Processing suffering
January 14, 2010
We continue to watch the misery that the Haitian people continue to endure. I feel that it is impossible to overstate, and also impossible for us on the outside to understand. We must do what we can to help, without understanding, and not forget Haiti after this week. But to let us in a little right now, there are countless videos, photos, stories, and other glimpses. One of the best collections of photojournalism in the country these days is at The Big Picture, the photo blog for The Boston Globe.
The pictures there now are haunting. Often they are beautiful. Sometimes beautiful and haunting, as they have been during the uprisings in Iran over the last year. The utter horror that they depict now, though, has made me consider the depth to which we are capable of processing what we are seeing, since we are not on the inside of it. I want to look at these issues, as they are different for us than they have been for any other generation in the history of humanity.
We know that there is more information, of all kinds, available to us today than there ever has been. More stories, more conversation, more news, more useless crap. Just more of everything. In times like these, though, many of us find that we cannot process all of the suffering that is in front of us. This is one of (many) reasons that I don’t watch news, aside from The Daily Show and The Colbert Report. Many of us are simply numb, and we can’t handle another video of another person trapped and dying under rocks that, in any other country in our hemisphere, someone could move.
And yet. When I got to hear Bill Clinton speak earlier this month, he spoke about the challenge of “our interdependence and interconnectedness” that he believes is the challenge of the 21st century.
But what does that mean, when we think of suffering?
It means that there is no suffering from which we are disconnected.
Jesus told us to love our neighbor, and told radical stories about what defines a neighbor. He expanded its definition to the limit of what was geographically available to the people of his day.

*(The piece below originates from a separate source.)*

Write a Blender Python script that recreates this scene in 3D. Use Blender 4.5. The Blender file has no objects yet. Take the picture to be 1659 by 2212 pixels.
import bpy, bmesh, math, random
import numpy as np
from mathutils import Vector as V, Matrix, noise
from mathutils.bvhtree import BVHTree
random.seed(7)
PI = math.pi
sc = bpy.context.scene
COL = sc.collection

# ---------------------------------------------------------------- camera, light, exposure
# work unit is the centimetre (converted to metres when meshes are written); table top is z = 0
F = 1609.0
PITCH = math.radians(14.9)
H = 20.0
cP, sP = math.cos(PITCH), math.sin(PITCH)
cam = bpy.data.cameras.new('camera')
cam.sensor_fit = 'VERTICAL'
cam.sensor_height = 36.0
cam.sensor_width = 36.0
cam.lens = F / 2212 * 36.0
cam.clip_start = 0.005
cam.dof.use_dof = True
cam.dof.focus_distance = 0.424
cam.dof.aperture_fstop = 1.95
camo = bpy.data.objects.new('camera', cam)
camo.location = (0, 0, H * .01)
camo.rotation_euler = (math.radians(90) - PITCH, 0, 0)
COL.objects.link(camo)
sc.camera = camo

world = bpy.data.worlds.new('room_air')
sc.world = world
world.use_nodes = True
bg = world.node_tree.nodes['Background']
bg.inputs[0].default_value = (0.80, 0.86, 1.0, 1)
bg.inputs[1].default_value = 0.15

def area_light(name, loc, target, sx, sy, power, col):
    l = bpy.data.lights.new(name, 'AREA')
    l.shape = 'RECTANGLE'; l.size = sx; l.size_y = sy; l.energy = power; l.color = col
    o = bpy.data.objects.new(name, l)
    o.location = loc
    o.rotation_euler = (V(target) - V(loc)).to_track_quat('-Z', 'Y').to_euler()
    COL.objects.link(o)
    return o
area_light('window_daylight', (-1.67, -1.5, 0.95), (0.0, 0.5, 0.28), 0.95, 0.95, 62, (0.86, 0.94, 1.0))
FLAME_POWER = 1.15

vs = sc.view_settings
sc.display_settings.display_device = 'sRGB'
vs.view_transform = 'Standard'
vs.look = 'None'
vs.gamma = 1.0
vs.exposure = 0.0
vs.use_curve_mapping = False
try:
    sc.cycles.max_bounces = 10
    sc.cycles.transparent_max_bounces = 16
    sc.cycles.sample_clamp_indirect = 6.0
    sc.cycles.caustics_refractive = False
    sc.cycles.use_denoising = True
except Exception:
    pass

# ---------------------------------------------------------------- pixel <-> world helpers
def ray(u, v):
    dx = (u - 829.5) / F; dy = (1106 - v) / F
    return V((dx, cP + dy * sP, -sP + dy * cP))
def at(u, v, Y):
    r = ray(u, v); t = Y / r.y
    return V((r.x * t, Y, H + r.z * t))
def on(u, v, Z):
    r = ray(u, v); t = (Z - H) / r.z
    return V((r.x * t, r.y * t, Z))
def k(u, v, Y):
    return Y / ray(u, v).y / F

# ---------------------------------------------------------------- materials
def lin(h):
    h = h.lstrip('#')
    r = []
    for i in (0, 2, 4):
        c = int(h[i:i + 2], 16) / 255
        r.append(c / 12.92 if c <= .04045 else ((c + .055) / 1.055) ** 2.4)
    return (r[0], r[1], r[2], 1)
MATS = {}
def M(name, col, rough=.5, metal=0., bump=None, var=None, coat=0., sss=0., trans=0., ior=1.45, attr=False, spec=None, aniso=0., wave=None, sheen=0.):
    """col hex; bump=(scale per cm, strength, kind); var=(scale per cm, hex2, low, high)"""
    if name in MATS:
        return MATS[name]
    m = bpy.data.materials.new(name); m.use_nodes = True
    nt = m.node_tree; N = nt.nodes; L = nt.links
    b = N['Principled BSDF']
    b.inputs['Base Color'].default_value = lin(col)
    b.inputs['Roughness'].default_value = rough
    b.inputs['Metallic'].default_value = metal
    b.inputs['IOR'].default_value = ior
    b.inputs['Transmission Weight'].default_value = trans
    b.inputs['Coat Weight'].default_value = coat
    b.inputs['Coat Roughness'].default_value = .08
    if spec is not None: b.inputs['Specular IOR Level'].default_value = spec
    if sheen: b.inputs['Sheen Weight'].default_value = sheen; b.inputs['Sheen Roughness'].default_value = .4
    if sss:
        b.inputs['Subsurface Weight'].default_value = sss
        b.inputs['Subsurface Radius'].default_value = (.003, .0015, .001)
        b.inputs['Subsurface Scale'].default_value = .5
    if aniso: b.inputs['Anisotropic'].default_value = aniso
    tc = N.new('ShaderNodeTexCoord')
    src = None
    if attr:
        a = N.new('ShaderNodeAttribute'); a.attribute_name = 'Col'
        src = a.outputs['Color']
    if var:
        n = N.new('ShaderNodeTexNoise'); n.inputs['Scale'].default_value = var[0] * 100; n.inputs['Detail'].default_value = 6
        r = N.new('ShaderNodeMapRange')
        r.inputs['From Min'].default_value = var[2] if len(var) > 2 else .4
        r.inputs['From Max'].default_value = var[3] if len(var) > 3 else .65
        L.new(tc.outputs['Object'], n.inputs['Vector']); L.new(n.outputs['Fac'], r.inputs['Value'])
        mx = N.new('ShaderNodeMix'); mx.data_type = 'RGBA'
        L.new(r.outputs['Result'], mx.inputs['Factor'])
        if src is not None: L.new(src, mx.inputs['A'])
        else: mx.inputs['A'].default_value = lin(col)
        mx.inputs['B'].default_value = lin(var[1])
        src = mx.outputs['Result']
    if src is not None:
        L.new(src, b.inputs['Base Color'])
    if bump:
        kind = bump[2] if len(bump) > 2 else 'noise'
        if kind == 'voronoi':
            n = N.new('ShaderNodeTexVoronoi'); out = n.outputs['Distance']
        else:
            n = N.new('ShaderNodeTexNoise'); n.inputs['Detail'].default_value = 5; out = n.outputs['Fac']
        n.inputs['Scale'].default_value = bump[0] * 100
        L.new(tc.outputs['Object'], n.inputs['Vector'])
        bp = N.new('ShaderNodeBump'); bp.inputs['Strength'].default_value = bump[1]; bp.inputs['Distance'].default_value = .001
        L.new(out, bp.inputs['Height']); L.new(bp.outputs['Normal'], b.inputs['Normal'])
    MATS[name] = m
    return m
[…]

What does that mean when everyone is geographically available to us? When no story is unavailable to us? I don’t believe it means that we can watch every sad video, or look at every sad photo, or hear every sad soundbyte. We would never do anything else, for one thing, but it is still true that we simply are not mentally or emotionally capable of processing all of it.
But what it does mean is that we cannot ignore any story. We must process what we can, and enter into these stories. We must, as one of my favorite professors was fond of saying, “Take on the pain of the world each day.”
This same professor is a deep practitioner of contemplative and charismatic practices. He reads and prays deeply. He visits monasteries. He is a Pentecostal mystic, in a beautiful way.
This is essential, if we are to enter into these stories. We must, yes, go to the people and places the heart of God demands that we go. But we must also take those people and places to the heart of God. Remember this, in this suffering and all other sufferings.